И не так уж китайцы агрессивны, как о них говорят. И договоры они склонны соблюдать. Да и нам с ними, я считаю, лучше сейчас не ссориться — не те весовые категории.

— А что делать? Постепенно сдавать территории, как в Амурской области? В Благовещенске и Хабаровске, даже в Екатеринбурге уже целые китайские гетто.

— Проводить расовую сегрегацию… Шучу. Я понимаю вас, вы говорите об ужесточении иммиграционного режима. Это другая тема, и она не вписывается в тему нашего разговора. Но повторюсь: с китайцами нам ссориться не надо.

— Над какой книгой вы сейчас работаете?

— Думаю о том, можно ли сохранить человеческое общество без массового потребления ресурсов. Книга будет называться «Зима гигантов». Идет она трудно, потому что надо представить себе человеческое общество без газа, нефти и каменного угля. Значит, без высоких технологий и, например, современной стоматологии. Хочется ли жить в таком мире? А все основания для возврата человечества к каменному веку есть. Современная цивилизация западного типа базируется на массивном потреблении невозобновляемых ресурсов. То, что видится нам как процветание, — процесс переработки сырья в мусор. И все культуры тянутся к этому образцу, расходуют все больше ресурсов. Но данные говорят о том, что ресурсы — нефть, газ, золото, уран — кончатся уже в XXI веке. Что потом? Как будет выглядеть дифференциация общества?

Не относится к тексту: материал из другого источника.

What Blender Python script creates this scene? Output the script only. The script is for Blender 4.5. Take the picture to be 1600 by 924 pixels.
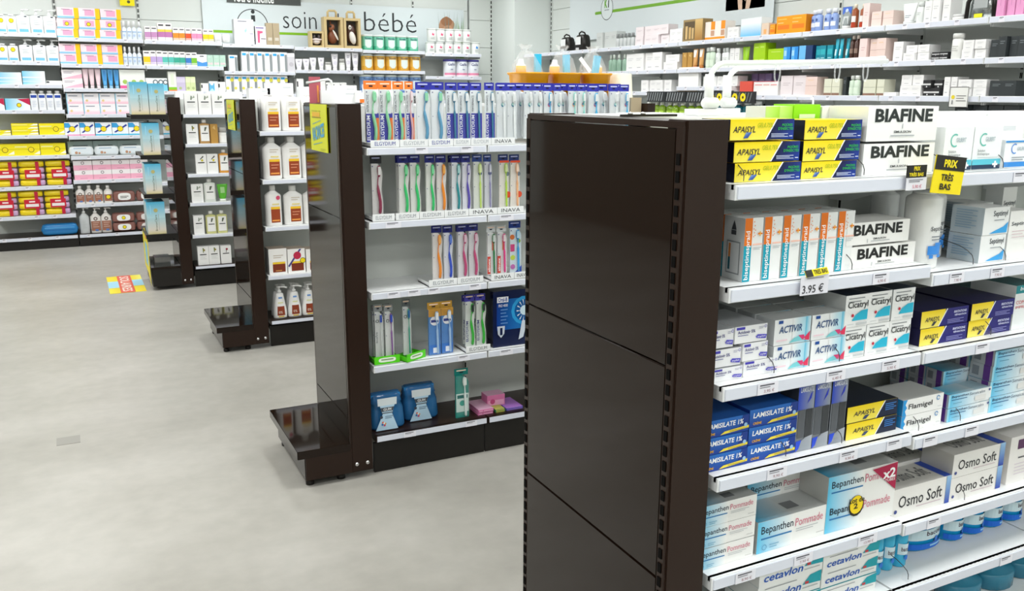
import bpy, bmesh, math, random
from mathutils import Vector, Matrix
random.seed(7)
PI = math.pi
for _o in list(bpy.data.objects): bpy.data.objects.remove(_o)
S = bpy.context.scene
COL = S.collection

# ------------------------------------------------------------------ camera, world, exposure
cd = bpy.data.cameras.new('camera'); cam = bpy.data.objects.new('camera', cd); COL.objects.link(cam)
cd.sensor_fit = 'HORIZONTAL'; cd.sensor_width = 36.0; cd.lens = 36.0 * 1371.445 / 1600.0
cd.clip_start = 0.05; cd.clip_end = 60
_f = Vector((0.43535736, 0.87182588, -0.22446294)); _r = Vector((0.89507114, -0.44590433, 0.0041204)); _u = Vector((0.09649672, 0.20270415, 0.97447391))
_m = Matrix((( _r.x, _u.x, -_f.x, 0.0), (_r.y, _u.y, -_f.y, 0.0), (_r.z, _u.z, -_f.z, 1.4375), (0, 0, 0, 1)))
cam.matrix_world = _m
S.camera = cam
w = bpy.data.worlds.new('world'); S.world = w; w.use_nodes = True
w.node_tree.nodes['Background'].inputs[0].default_value = (0.9, 0.95, 1.0, 1); w.node_tree.nodes['Background'].inputs[1].default_value = 0.3
S.view_settings.view_transform = 'Standard'; S.view_settings.look = 'None'
S.view_settings.exposure = 0.22; S.view_settings.gamma = 1.0; S.view_settings.use_curve_mapping = False
LAMP_W = 15.5

# ------------------------------------------------------------------ materials
def lin(h):
    if not isinstance(h, str): return h
    h = h.lstrip('#')
    if len(h) == 3: h = ''.join(c * 2 for c in h)
    v = [int(h[i:i + 2], 16) / 255 for i in (0, 2, 4)]
    return tuple((c / 12.92 if c <= .04045 else ((c + .055) / 1.055) ** 2.4) for c in v) + (1.0,)
def mat(name, base=None, rough=.5, spec=.5, metal=0.0, attr=False, alpha=None, coat=0.0):
    m = bpy.data.materials.new(name); m.use_nodes = True
    b = m.node_tree.nodes['Principled BSDF']
    if attr:
        a = m.node_tree.nodes.new('ShaderNodeVertexColor'); a.layer_name = 'Col'
        m.node_tree.links.new(a.outputs['Color'], b.inputs['Base Color'])
    else: b.inputs['Base Color'].default_value = lin(base)
    b.inputs['Roughness'].default_value = rough; b.inputs['Specular IOR Level'].default_value = spec
    b.inputs['Metallic'].default_value = metal; b.inputs['Coat Weight'].default_value = coat
    return m
def noise_colour(m, c0, c1, scale, detail=6, stretch=None, rough=None):
    nt = m.node_tree; b = nt.nodes['Principled BSDF']
    tc = nt.nodes.new('ShaderNodeTexCoord'); n = nt.nodes.new('ShaderNodeTexNoise'); r = nt.nodes.new('ShaderNodeValToRGB')
    mp = nt.nodes.new('ShaderNodeMapping')
    if stretch: mp.inputs['Scale'].default_value = stretch
    nt.links.new(tc.outputs['Object'], mp.inputs['Vector']); nt.links.new(mp.outputs['Vector'], n.inputs['Vector'])
    n.inputs['Scale'].default_value = scale; n.inputs['Detail'].default_value = detail
    r.color_ramp.elements[0].color = lin(c0); r.color_ramp.elements[1].color = lin(c1)
    r.color_ramp.elements[0].position = .3; r.color_ramp.elements[1].position = .7
    nt.links.new(n.outputs['Fac'], r.inputs['Fac']); nt.links.new(r.outputs['Color'], b.inputs['Base Color'])
    return n
M = {}
M['card'] = mat('printed_card', rough=.42, spec=.35, attr=True)
M['plastic'] = mat('moulded_plastic', rough=.25, spec=.5, attr=True)
M['glossy'] = mat('glossy_print', rough=.15, spec=.5, attr=True)
M['film'] = mat('printed_film', rough=.3, spec=.5, attr=True)
M['lacquer'] = mat('dark_lacquer', '#1b1009', rough=.05, spec=.3)
M['dark'] = mat('dark_painted_metal', '#26170f', rough=.3, spec=.3)
M['black'] = mat('black_painted_metal', '#17130f', rough=.4, spec=.4)
M['slot'] = mat('slot_shadow_gap', '#060504', rough=.8, spec=.1)
M['shelf'] = mat('white_enamel', '#eceeee', rough=.35, spec=.4)
M['rail'] = mat('price_rail_plastic', '#d9dde8', rough=.22, spec=.5)
M['board'] = mat('grey_white_board', '#d6dbd7', rough=.5, spec=.3)
M['gboard'] = mat('gondola_back_board', '#d2d5d0', rough=.45, spec=.3)
M['wall'] = mat('painted_wall', '#dde3e0', rough=.7, spec=.2)
M['left'] = mat('reflection_dimming_left_wall', '#857e76', rough=.6, spec=.2)  # unseen wall, toned dark to dim the end-panel reflections and bounce light
M['ceil'] = mat('ceiling_paint', '#eeeeea', rough=.9, spec=.1)
M['chrome'] = mat('chromed_steel', '#d8d8d8', rough=.18, metal=1.0)
M['wire'] = mat('dark_steel_wire', '#4a4a4a', rough=.35, metal=.6)
M['pipe'] = mat('white_pipe', '#e6e8e6', rough=.3, spec=.5)
M['sign'] = mat('pale_sign_board', '#d3dcdf', rough=.5, spec=.3)
M['ink'] = mat('black_ink', '#23282a', rough=.5, spec=.3)
M['green_ink'] = mat('green_ink', '#7cb518', rough=.5, spec=.3)
m = mat('vinyl_floor', '#a9a7a0', rough=.38, spec=.35); M['floor'] = m
_n = noise_colour(m, '#9d9a92', '#b0ada6', 1.3, 8, (1.0, 1.7, 1))
_nt = m.node_tree; _b = _nt.nodes['Principled BSDF']; _n2 = _nt.nodes.new('ShaderNodeTexNoise'); _n2.inputs['Scale'].default_value = 14; _n2.inputs['Detail'].default_value = 10
_tc = _nt.nodes.new('ShaderNodeTexCoord'); _nt.links.new(_tc.outputs['Object'], _n2.inputs['Vector'])
_mx = _nt.nodes.new('ShaderNodeMix'); _mx.data_type = 'RGBA'; _mx.blend_type = 'OVERLAY'; _mx.inputs[0].default_value = .14
_src = _b.inputs['Base Color'].links[0].from_socket; _nt.links.new(_src, _mx.inputs[6]); _nt.links.new(_n2.outputs['Fac'], _mx.inputs[7]); _nt.links.new(_mx.outputs[2], _b.inputs['Base Color'])
for nm, tint, fac, rg in (('clear', (1, 1, 1, 1), .94, .16), ('clear_blue', lin('#3a86c4'), .35, .15), ('bag', (.95, .97, .97, 1), .8, .2), ('liquid_blue', lin('#1f9fd0'), .35, .08), ('smoke', (.5, .52, .52, 1), .7, .15), ('acrylic', (.93, .95, .95, 1), .9, .05)):
    m = bpy.data.materials.new(nm + '_plastic'); m.use_nodes = True; nt = m.node_tree
    b = nt.nodes['Principled BSDF']; b.inputs['Base Color'].default_value = tint; b.inputs['Roughness'].default_value = rg
    if nm in ('clear', 'acrylic', 'smoke'): b = nt.nodes.new('ShaderNodeBsdfGlossy'); b.inputs['Roughness'].default_value = rg
    t = nt.nodes.new('ShaderNodeBsdfTransparent'); mx = nt.nodes.new('ShaderNodeMixShader'); mx.inputs[0].default_value = fac
    if nm in ('clear_blue', 'liquid_blue', 'smoke'): t.inputs[0].default_value = tint
    nt.links.new(b.outputs[0], mx.inputs[1]); nt.links.new(t.outputs[0], mx.inputs[2]); nt.links.new(mx.outputs[0], nt.nodes['Material Output'].inputs[0])
    M[nm] = m
m = bpy.data.materials.new('lamp_diffuser'); m.use_nodes = True; nt = m.node_tree
e = nt.nodes.new('ShaderNodeEmission'); e.inputs[0].default_value = (1, .985, .96, 1); e.inputs[1].default_value = 4.0
nt.links.new(e.outputs[0], nt.nodes['Material Output'].inputs[0]); M['lamp'] = m

# ------------------------------------------------------------------ text as flat triangles (cached)
_TX = {}
def text_tris(s, b=0.0):
    k = (s, b)
    if k not in _TX:
        c = bpy.data.curves.new('t', 'FONT'); c.body = s; c.resolution_u = 2; c.offset = b; c.fill_mode = 'FRONT'
        o = bpy.data.objects.new('t', c); COL.objects.link(o)
        dg = bpy.context.evaluated_depsgraph_get(); dg.update()
        me = o.evaluated_get(dg).to_mesh(); me.calc_loop_triangles()
        v = [(q.co.x, q.co.y) for q in me.vertices]; t = [tuple(q.vertices) for q in me.loop_triangles]
        o.evaluated_get(dg).to_mesh_clear(); bpy.data.objects.remove(o); bpy.data.curves.remove(c)
        xs = [q[0] for q in v]; ys = [q[1] for q in v]; x0, x1, y0, y1 = min(xs), max(xs), min(ys), max(ys)
        v = [((x - x0) / (x1 - x0), (y - y0) / (y1 - y0)) for x, y in v]
        _TX[k] = (v, t, (x1 - x0) / (y1 - y0))
    return _TX[k]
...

Что будет целью карьеры, смыслом жизни, атрибутами успешности и статуса в обществе, если нет ни автомобилей, ни других благ нашей цивилизации? И я задаюсь вопросом: так ли уж неправильно религиозное сознание, которое заботится не о теле, а о душе…

— Разве высокие технологии намертво привязаны к нефти, газу и углю? Вы думаете, человечество не успеет овладеть другими источниками энергии до их исчерпания?

— Обещания ученых сделать мирный термояд (термоядерные реакции) через 20 лет начались еще в 50-х годах. И работа в этом направлении идет до сих пор. По моим данным, не совсем гладко: они не успевают до исчерпания нефти, газа и угля.